*Problem statement*:
Leave the pictures out, and retype all of the material exactly as written.

*Given data*:
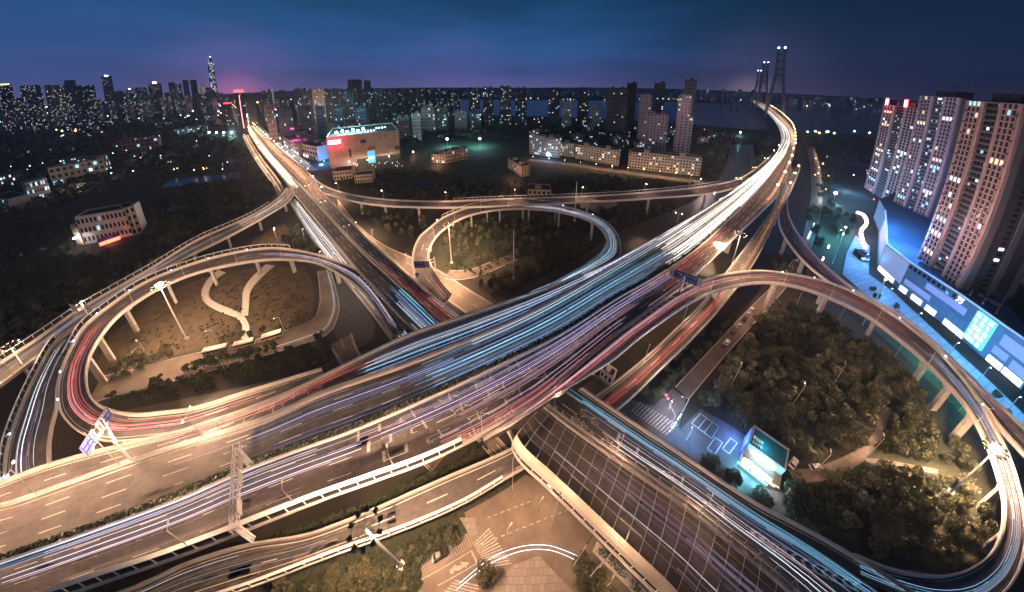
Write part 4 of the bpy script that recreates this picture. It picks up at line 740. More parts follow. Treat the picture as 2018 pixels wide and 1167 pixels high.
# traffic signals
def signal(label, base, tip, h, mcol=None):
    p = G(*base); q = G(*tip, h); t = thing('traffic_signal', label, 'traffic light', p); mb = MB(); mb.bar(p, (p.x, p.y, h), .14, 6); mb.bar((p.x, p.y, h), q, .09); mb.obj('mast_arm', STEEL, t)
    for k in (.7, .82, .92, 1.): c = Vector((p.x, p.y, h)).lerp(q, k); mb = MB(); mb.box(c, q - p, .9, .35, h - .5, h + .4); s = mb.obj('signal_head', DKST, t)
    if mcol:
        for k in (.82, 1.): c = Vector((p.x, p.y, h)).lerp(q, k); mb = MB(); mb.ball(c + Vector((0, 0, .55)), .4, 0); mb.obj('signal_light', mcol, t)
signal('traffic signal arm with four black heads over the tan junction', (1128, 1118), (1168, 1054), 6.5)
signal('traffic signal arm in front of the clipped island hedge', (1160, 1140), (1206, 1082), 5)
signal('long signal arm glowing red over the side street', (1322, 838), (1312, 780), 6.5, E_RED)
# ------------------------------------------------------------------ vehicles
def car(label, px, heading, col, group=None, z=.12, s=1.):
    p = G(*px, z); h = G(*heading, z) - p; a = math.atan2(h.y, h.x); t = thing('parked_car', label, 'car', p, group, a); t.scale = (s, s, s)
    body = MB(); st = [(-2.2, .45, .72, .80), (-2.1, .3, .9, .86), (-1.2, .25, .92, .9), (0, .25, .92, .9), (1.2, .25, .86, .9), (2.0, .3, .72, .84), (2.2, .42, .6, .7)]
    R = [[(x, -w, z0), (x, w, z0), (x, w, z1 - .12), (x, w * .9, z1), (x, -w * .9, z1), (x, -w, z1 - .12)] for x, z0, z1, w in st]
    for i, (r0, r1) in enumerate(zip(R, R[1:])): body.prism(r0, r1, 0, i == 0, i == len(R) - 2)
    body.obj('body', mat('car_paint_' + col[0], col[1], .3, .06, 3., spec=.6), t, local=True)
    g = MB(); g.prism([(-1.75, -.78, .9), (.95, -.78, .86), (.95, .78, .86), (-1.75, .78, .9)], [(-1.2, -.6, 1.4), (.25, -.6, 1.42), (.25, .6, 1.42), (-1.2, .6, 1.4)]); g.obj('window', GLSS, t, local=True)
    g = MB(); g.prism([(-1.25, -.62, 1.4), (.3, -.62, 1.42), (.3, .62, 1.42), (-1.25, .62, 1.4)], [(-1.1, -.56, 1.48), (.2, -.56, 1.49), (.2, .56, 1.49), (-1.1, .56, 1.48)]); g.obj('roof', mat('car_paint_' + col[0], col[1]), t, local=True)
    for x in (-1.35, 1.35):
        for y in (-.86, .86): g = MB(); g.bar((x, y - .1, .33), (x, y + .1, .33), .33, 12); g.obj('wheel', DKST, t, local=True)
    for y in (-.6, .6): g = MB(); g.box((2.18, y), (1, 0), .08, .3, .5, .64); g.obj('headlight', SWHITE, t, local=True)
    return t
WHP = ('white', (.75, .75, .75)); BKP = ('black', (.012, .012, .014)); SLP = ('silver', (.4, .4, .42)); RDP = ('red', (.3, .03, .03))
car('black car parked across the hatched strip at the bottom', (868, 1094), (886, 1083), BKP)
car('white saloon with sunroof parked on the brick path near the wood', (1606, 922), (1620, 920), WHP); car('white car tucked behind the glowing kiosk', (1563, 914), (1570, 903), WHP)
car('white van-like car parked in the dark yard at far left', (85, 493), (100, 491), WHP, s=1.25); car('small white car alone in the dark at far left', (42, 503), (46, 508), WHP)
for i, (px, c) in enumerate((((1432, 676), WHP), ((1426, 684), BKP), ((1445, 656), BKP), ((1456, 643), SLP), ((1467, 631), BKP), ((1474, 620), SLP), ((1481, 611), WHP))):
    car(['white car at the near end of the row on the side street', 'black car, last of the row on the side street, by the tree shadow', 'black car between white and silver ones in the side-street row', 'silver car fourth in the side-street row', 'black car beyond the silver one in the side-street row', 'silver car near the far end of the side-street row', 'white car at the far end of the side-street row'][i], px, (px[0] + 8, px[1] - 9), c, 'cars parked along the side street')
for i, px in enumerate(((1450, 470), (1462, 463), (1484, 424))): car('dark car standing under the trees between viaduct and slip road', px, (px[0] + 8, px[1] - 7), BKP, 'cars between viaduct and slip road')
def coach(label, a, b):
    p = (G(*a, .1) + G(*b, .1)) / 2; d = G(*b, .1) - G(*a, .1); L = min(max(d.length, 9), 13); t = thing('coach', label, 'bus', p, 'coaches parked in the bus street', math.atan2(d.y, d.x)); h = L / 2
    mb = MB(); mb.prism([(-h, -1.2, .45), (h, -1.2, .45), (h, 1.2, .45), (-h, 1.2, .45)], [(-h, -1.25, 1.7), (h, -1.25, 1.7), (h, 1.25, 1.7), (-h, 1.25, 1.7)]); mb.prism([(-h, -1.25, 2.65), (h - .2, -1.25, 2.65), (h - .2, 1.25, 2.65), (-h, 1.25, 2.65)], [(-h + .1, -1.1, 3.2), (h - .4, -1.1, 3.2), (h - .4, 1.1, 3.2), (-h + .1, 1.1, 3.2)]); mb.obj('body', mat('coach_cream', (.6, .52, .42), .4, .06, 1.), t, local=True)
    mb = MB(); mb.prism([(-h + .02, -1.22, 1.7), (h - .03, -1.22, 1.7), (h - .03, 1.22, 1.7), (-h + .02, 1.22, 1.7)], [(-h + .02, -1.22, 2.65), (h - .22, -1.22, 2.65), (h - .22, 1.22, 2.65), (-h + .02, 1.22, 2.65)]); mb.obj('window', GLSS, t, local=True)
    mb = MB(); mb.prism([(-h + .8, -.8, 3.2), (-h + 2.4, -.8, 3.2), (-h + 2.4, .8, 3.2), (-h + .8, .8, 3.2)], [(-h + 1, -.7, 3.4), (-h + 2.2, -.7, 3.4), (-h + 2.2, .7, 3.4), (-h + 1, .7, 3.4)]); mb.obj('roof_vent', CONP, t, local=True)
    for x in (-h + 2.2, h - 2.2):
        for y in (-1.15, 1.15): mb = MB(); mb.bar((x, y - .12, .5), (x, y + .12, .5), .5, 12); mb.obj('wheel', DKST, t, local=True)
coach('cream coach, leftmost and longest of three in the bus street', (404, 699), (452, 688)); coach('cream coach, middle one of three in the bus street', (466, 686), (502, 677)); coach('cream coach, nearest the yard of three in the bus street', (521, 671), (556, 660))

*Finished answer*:
Write part 4 of the bpy script that recreates this picture. It picks up at line 740. More parts follow. Treat the picture as 2018 pixels wide and 1167 pixels high.
# traffic signals
def signal(label, base, tip, h, mcol=None):
    p = G(*base); q = G(*tip, h); t = thing('traffic_signal', label, 'traffic light', p); mb = MB(); mb.bar(p, (p.x, p.y, h), .14, 6); mb.bar((p.x, p.y, h), q, .09); mb.obj('mast_arm', STEEL, t)
    for k in (.7, .82, .92, 1.): c = Vector((p.x, p.y, h)).lerp(q, k); mb = MB(); mb.box(c, q - p, .9, .35, h - .5, h + .4); s = mb.obj('signal_head', DKST, t)
    if mcol:
        for k in (.82, 1.): c = Vector((p.x, p.y, h)).lerp(q, k); mb = MB(); mb.ball(c + Vector((0, 0, .55)), .4, 0); mb.obj('signal_light', mcol, t)
signal('traffic signal arm with four black heads over the tan junction', (1128, 1118), (1168, 1054), 6.5)
signal('traffic signal arm in front of the clipped island hedge', (1160, 1140), (1206, 1082), 5)
signal('long signal arm glowing red over the side street', (1322, 838), (1312, 780), 6.5, E_RED)
# ------------------------------------------------------------------ vehicles
def car(label, px, heading, col, group=None, z=.12, s=1.):
    p = G(*px, z); h = G(*heading, z) - p; a = math.atan2(h.y, h.x); t = thing('parked_car', label, 'car', p, group, a); t.scale = (s, s, s)
    body = MB(); st = [(-2.2, .45, .72, .80), (-2.1, .3, .9, .86), (-1.2, .25, .92, .9), (0, .25, .92, .9), (1.2, .25, .86, .9), (2.0, .3, .72, .84), (2.2, .42, .6, .7)]
    R = [[(x, -w, z0), (x, w, z0), (x, w, z1 - .12), (x, w * .9, z1), (x, -w * .9, z1), (x, -w, z1 - .12)] for x, z0, z1, w in st]
    for i, (r0, r1) in enumerate(zip(R, R[1:])): body.prism(r0, r1, 0, i == 0, i == len(R) - 2)
    body.obj('body', mat('car_paint_' + col[0], col[1], .3, .06, 3., spec=.6), t, local=True)
    g = MB(); g.prism([(-1.75, -.78, .9), (.95, -.78, .86), (.95, .78, .86), (-1.75, .78, .9)], [(-1.2, -.6, 1.4), (.25, -.6, 1.42), (.25, .6, 1.42), (-1.2, .6, 1.4)]); g.obj('window', GLSS, t, local=True)
    g = MB(); g.prism([(-1.25, -.62, 1.4), (.3, -.62, 1.42), (.3, .62, 1.42), (-1.25, .62, 1.4)], [(-1.1, -.56, 1.48), (.2, -.56, 1.49), (.2, .56, 1.49), (-1.1, .56, 1.48)]); g.obj('roof', mat('car_paint_' + col[0], col[1]), t, local=True)
    for x in (-1.35, 1.35):
        for y in (-.86, .86): g = MB(); g.bar((x, y - .1, .33), (x, y + .1, .33), .33, 12); g.obj('wheel', DKST, t, local=True)
    for y in (-.6, .6): g = MB(); g.box((2.18, y), (1, 0), .08, .3, .5, .64); g.obj('headlight', SWHITE, t, local=True)
    return t
WHP = ('white', (.75, .75, .75)); BKP = ('black', (.012, .012, .014)); SLP = ('silver', (.4, .4, .42)); RDP = ('red', (.3, .03, .03))
car('black car parked across the hatched strip at the bottom', (868, 1094), (886, 1083), BKP)
car('white saloon with sunroof parked on the brick path near the wood', (1606, 922), (1620, 920), WHP); car('white car tucked behind the glowing kiosk', (1563, 914), (1570, 903), WHP)
car('white van-like car parked in the dark yard at far left', (85, 493), (100, 491), WHP, s=1.25); car('small white car alone in the dark at far left', (42, 503), (46, 508), WHP)
for i, (px, c) in enumerate((((1432, 676), WHP), ((1426, 684), BKP), ((1445, 656), BKP), ((1456, 643), SLP), ((1467, 631), BKP), ((1474, 620), SLP), ((1481, 611), WHP))):
    car(['white car at the near end of the row on the side street', 'black car, last of the row on the side street, by the tree shadow', 'black car between white and silver ones in the side-street row', 'silver car fourth in the side-street row', 'black car beyond the silver one in the side-street row', 'silver car near the far end of the side-street row', 'white car at the far end of the side-street row'][i], px, (px[0] + 8, px[1] - 9), c, 'cars parked along the side street')
for i, px in enumerate(((1450, 470), (1462, 463), (1484, 424))): car('dark car standing under the trees between viaduct and slip road', px, (px[0] + 8, px[1] - 7), BKP, 'cars between viaduct and slip road')
def coach(label, a, b):
    p = (G(*a, .1) + G(*b, .1)) / 2; d = G(*b, .1) - G(*a, .1); L = min(max(d.length, 9), 13); t = thing('coach', label, 'bus', p, 'coaches parked in the bus street', math.atan2(d.y, d.x)); h = L / 2
    mb = MB(); mb.prism([(-h, -1.2, .45), (h, -1.2, .45), (h, 1.2, .45), (-h, 1.2, .45)], [(-h, -1.25, 1.7), (h, -1.25, 1.7), (h, 1.25, 1.7), (-h, 1.25, 1.7)]); mb.prism([(-h, -1.25, 2.65), (h - .2, -1.25, 2.65), (h - .2, 1.25, 2.65), (-h, 1.25, 2.65)], [(-h + .1, -1.1, 3.2), (h - .4, -1.1, 3.2), (h - .4, 1.1, 3.2), (-h + .1, 1.1, 3.2)]); mb.obj('body', mat('coach_cream', (.6, .52, .42), .4, .06, 1.), t, local=True)
    mb = MB(); mb.prism([(-h + .02, -1.22, 1.7), (h - .03, -1.22, 1.7), (h - .03, 1.22, 1.7), (-h + .02, 1.22, 1.7)], [(-h + .02, -1.22, 2.65), (h - .22, -1.22, 2.65), (h - .22, 1.22, 2.65), (-h + .02, 1.22, 2.65)]); mb.obj('window', GLSS, t, local=True)
    mb = MB(); mb.prism([(-h + .8, -.8, 3.2), (-h + 2.4, -.8, 3.2), (-h + 2.4, .8, 3.2), (-h + .8, .8, 3.2)], [(-h + 1, -.7, 3.4), (-h + 2.2, -.7, 3.4), (-h + 2.2, .7, 3.4), (-h + 1, .7, 3.4)]); mb.obj('roof_vent', CONP, t, local=True)
    for x in (-h + 2.2, h - 2.2):
        for y in (-1.15, 1.15): mb = MB(); mb.bar((x, y - .12, .5), (x, y + .12, .5), .5, 12); mb.obj('wheel', DKST, t, local=True)
coach('cream coach, leftmost and longest of three in the bus street', (404, 699), (452, 688)); coach('cream coach, middle one of three in the bus street', (466, 686), (502, 677)); coach('cream coach, nearest the yard of three in the bus street', (521, 671), (556, 660))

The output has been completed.